Dan mall tampil sebagai antitesa itu. Mall dihadirkan sebagai petunjuk nyata kemoderenan kita. Juga sebagai simbol kedahsyatan tata kelola manajemen perekonomian kita. Dan skalatator adalah sub sistem paling kecil dari sarana standar sebuah mall. Dan karenanya kita melucu dengan kegelian pada kita yang tengah belajar mengakrabi komederenan kita, seraya bergerak maju melangkah meninggalkan laku tradisional kita entah primitif ataukah sudah moderen.
Tapi sudahlah, siapa sih yang lahir bertumbuh dan langsung paham cara menaiki skalator, saya dan anda para pembaca yang budiman adalah sama manusia pembelajar yang mestinya tak mentertawakan kelucuan kita dalam merespon kebaruan itu.

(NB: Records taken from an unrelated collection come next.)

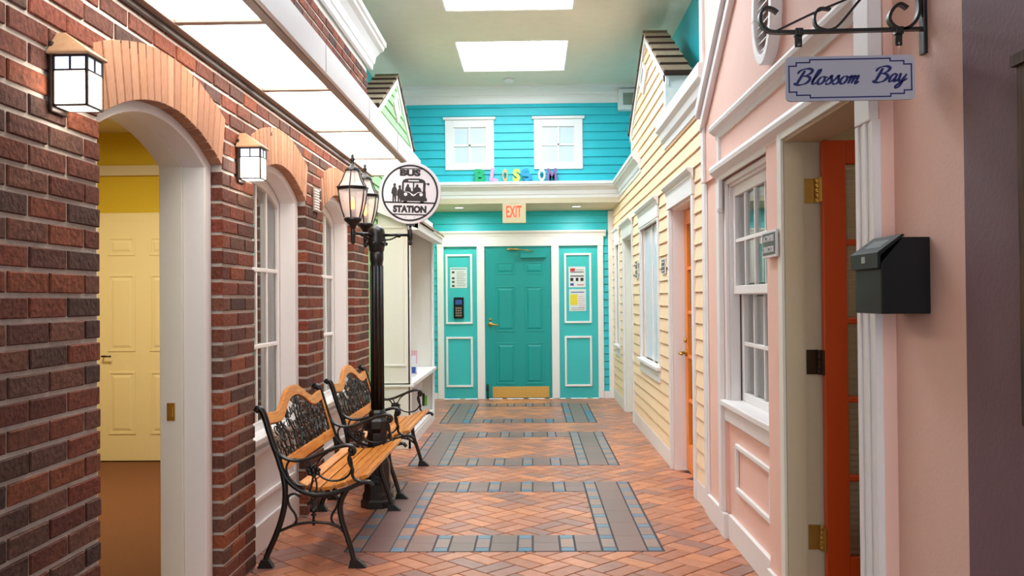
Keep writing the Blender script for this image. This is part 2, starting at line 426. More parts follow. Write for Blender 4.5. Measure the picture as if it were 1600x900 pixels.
# ---- ceiling with skylights
SK = [(10.2, 11.54), (7.75, 9.1), (5.3, 6.65)]
mb = MB(lambda a, w, z: (a, z, w)); slab(mb, -2.0, 1.60, -3, UY+.3, [(-.835, .43, a, b) for a, b in SK], CZ, CZ+.22)
ceiling = struct('ceiling', mb, 'ceiling', 'textured beige ceiling pierced by bright rectangular skylights', 'ceiling')
for i, (a, b) in enumerate(SK):
    t = thing('window_%d' % (10+i), ['bright skylight in the ceiling nearest the turquoise far wall', 'second bright skylight from the far wall, cut by the top edge'][i] if i < 2 else 'third skylight from the far wall, above the lamp post', 'skylight', (-.2, (a+b)/2, CZ), None, 'structure')
    q = MB(); q.box(-.835, .43, a, b, CZ+.16, CZ+.18); obj('diffuser', q, 'sky', t)
    q = MB(lambda p, w, z: (p, z, w)); slab(q, -.835, .43, a, b, [(-.82, .415, a+.015, b-.015)], CZ+.005, CZ+.16); obj('skylight_well', q, 'white', t)
# smoke detector
q = MB(); q.lathe([(.075, 0), (.075, -.02), (.05, -.045), (0.001, -.05)], (-.28, 11.95, CZ), 16); tag(obj('smoke_detector', q, 'white'), 'round white detector on the ceiling just before the far wall', 'detector')

# ================================================================== LEFT BRICK WALL
OPS = [(3.237, 4.52), (5.05, 6.21), (6.72, 7.90)]          # door, window, window
ZS, RISE = 2.115, .155
BH, BL = .0775, .234
WALL0, WALL1, WTOP = 1.9, 8.60, 3.63
def arc(c, a, zs, rise, n=18):
    R = (a*a+rise*rise)/(2*rise); zc = zs+rise-R; th = math.asin(a/R)
    return [(c+R*math.sin(-th+2*th*i/n), zc+R*math.cos(-th+2*th*i/n)) for i in range(n+1)]
def halfspan(z, a):
    if z < ZS: return a
    if z < ZS+.235: return a+(z-ZS)/.235*.06
    t = 1-(z-(ZS+.235))/.135
    return (a+.06)*math.sqrt(t) if t > 0 else 0
pl = left(LX); mb = MB(pl)
# mortar core, 8 mm behind the brick faces; the openings stay open
edges = [WALL0]+[v for p in OPS for v in (p[0]-.018, p[1]+.018)]+[WALL1-.014]
for i in range(0, len(edges), 2): mb.box(edges[i], edges[i+1], -.27, -.008, -.01, WTOP)
for (a, b) in OPS:
    A = arc((a+b)/2, (b-a)/2+.018, ZS+.018, RISE); mb.strip(A, [(p[0], WTOP) for p in A], -.27, -.008)
wl = struct('wall_left', mb, 'mortar', 'dark red and brown brick wall with pale mortar and tan brick arches along the left side')
bricks = []
nrow = int(WTOP/BH)
for rw in range(nrow):
    z0 = rw*BH; z1 = z0+BH; spans = [(WALL0, WALL1)]
    for (a, b) in OPS:
        h = halfspan(z1-.01, (b-a)/2) if z1-.01 > ZS else halfspan(z0, (b-a)/2)
        if h > 0: spans = cut(spans, [((a+b)/2-h, (a+b)/2+h, -1, 9)], (z0+z1)/2)
    off = .008+(rw % 2)*BL/2-.045
    for p, q in spans:
        k0 = math.floor((p-off)/BL); y = off+k0*BL
        while y < q:
            s0 = max(y, p); s1 = min(y+BL, q)
            if q-s1 < .06: s1 = q
            if s0 == p and s1-s0 < .06: s1 = min(y+2*BL, q); y += BL
            bricks.append((s0, s1, z0)); y += BL
            if s1 == q: break
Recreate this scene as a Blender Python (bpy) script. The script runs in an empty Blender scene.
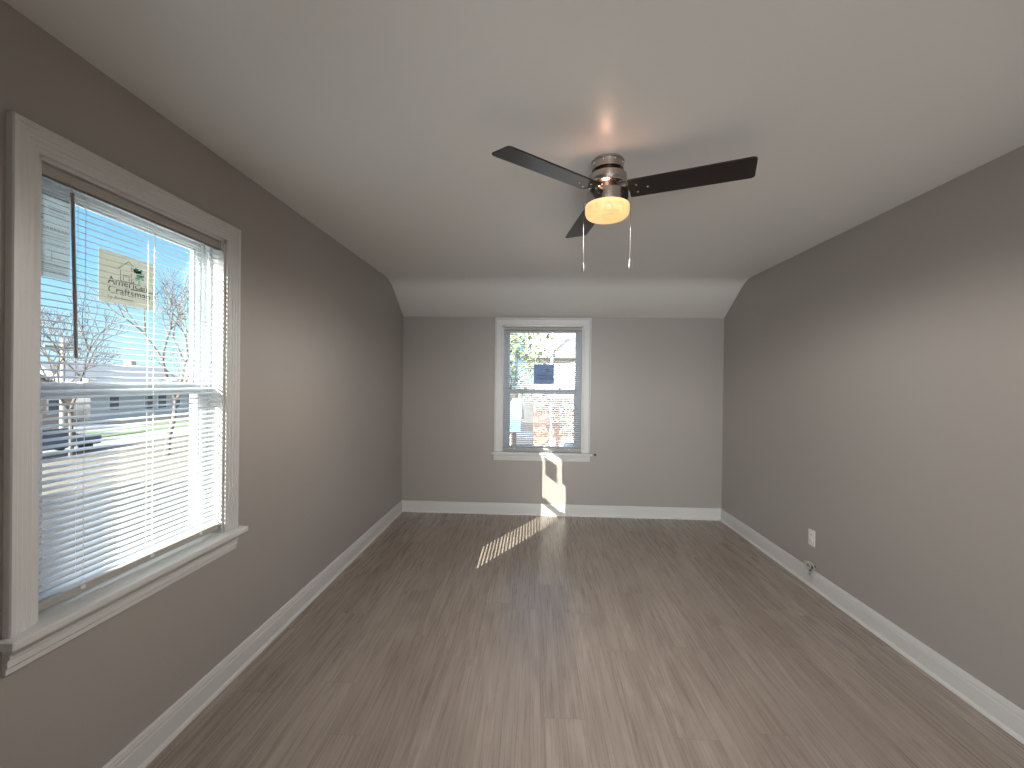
import bpy, bmesh, math, random
from mathutils import Vector, Matrix
random.seed(7)
C = bpy.context.scene
col = C.collection
PI = math.pi

# ---------------------------------------------------------------- camera
H0 = 1.45
cam_d = bpy.data.cameras.new('camera'); cam = bpy.data.objects.new('camera', cam_d); col.objects.link(cam)
YAW, PITCH, ROLL = 0.0491, -0.0039, -0.0122
cam_d.sensor_fit = 'HORIZONTAL'; cam_d.sensor_width = 36; cam_d.lens = 36 * 428.4 / 1024
cam_d.clip_start = 0.02; cam_d.clip_end = 400
cam.matrix_world = (Matrix.Translation((0, 0, H0)) @ Matrix.Rotation(YAW, 4, 'Z') @ Matrix.Rotation(PITCH, 4, 'X')
                    @ Matrix.Rotation(ROLL, 4, 'Y') @ Matrix.Rotation(PI / 2, 4, 'X'))
C.camera = cam

# ---------------------------------------------------------------- world, sun, exposure
SUN = Vector((1.769, 3.133, -1.33)).normalized()      # the way the sunlight travels
w = bpy.data.worlds.new('sky'); C.world = w; w.use_nodes = True
nt = w.node_tree; nt.nodes.clear()
N = nt.nodes.new; L = nt.links.new
out = N('ShaderNodeOutputWorld'); bg = N('ShaderNodeBackground'); L(bg.outputs[0], out.inputs[0])
tc = N('ShaderNodeTexCoord'); sep = N('ShaderNodeSeparateXYZ'); L(tc.outputs['Generated'], sep.inputs[0])
rp = N('ShaderNodeValToRGB'); L(sep.outputs['Z'], rp.inputs[0])
e = rp.color_ramp.elements
e[0].position = 0.0; e[0].color = (0.62, 0.86, 0.98, 1)
e[1].position = 0.7; e[1].color = (0.08, 0.26, 0.72, 1)
x = e.new(0.16); x.color = (0.34, 0.68, 0.97, 1)
x = e.new(0.38); x.color = (0.15, 0.44, 0.90, 1)
dot = N('ShaderNodeVectorMath'); dot.operation = 'DOT_PRODUCT'; L(tc.outputs['Generated'], dot.inputs[0])
dot.inputs[1].default_value = -SUN
mx = N('ShaderNodeMath'); mx.operation = 'MAXIMUM'; L(dot.outputs['Value'], mx.inputs[0]); mx.inputs[1].default_value = 0
pw = N('ShaderNodeMath'); pw.operation = 'POWER'; L(mx.outputs[0], pw.inputs[0]); pw.inputs[1].default_value = 2.2
ml = N('ShaderNodeMath'); ml.operation = 'MULTIPLY'; L(pw.outputs[0], ml.inputs[0]); ml.inputs[1].default_value = 10.0
sc_ = N('ShaderNodeVectorMath'); sc_.operation = 'SCALE'; sc_.inputs[0].default_value = (1, .97, .93); L(ml.outputs[0], sc_.inputs['Scale'])
ad = N('ShaderNodeVectorMath'); ad.operation = 'ADD'; L(rp.outputs[0], ad.inputs[0]); L(sc_.outputs[0], ad.inputs[1])
L(ad.outputs[0], bg.inputs[0]); bg.inputs[1].default_value = 1.25

sd = bpy.data.lights.new('sun', 'SUN'); sd.energy = 29; sd.angle = math.radians(0.13); sd.color = (1, .94, .82)
so = bpy.data.objects.new('sun', sd); col.objects.link(so)
so.rotation_euler = SUN.to_track_quat('-Z', 'Y').to_euler(); so.location = (-20, -30, 16)

# added fill light behind the camera, brightening the room beyond its windows
ad_ = bpy.data.lights.new('rear_fill', 'AREA'); ad_.shape = 'RECTANGLE'; ad_.size = 2.5; ad_.size_y = 2.0
ad_.energy = 200; ad_.color = (.97, .99, 1.0)
ao = bpy.data.objects.new('rear_fill', ad_); col.objects.link(ao)
ao.location = (.35, -3.9, 1.15); ao.rotation_euler = (PI / 2 + math.radians(20), 0, 0)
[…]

Walau rasanya juga tak salah jika itu kita anggap kelucuan yang menggelikan, tersebab demikianlah hukumnya, tragedi juga adalah komedi. Namun saya, yang juga awalnya adalah pembelajar skalator juga adalah manusia lumrah yang lahir dan besar bertumbuh dalam kedunguan dan sekaligus kelucuan. Tersebab satu kaki saya sedang belajar melangkah dan menapakkan kaki pada dunia kemoderenan. Sedang satu kaki sisanya juga masih tetap kokoh berpijak dan tertinggal pada ruang primitif dan atau tradisional.
Dan sungguh, kini saya dan mungkin juga anda, tengah memasuki pusaran kelucuan dan kegelian yang jika dihayat-hayati justru harus membanggakan. Dan dengan hebat, bersiap untuk merayakan keberadaan kita sebagai makluk primitif, jika iya. Atauk makluk tradisional yang berani berteriak lantang, saya hebat karena saya primitif dan tradisional. Dan karena itu saya wajib belajar menaiki skalator sebagai kebudayaan dan sejarah baru peradaban saya.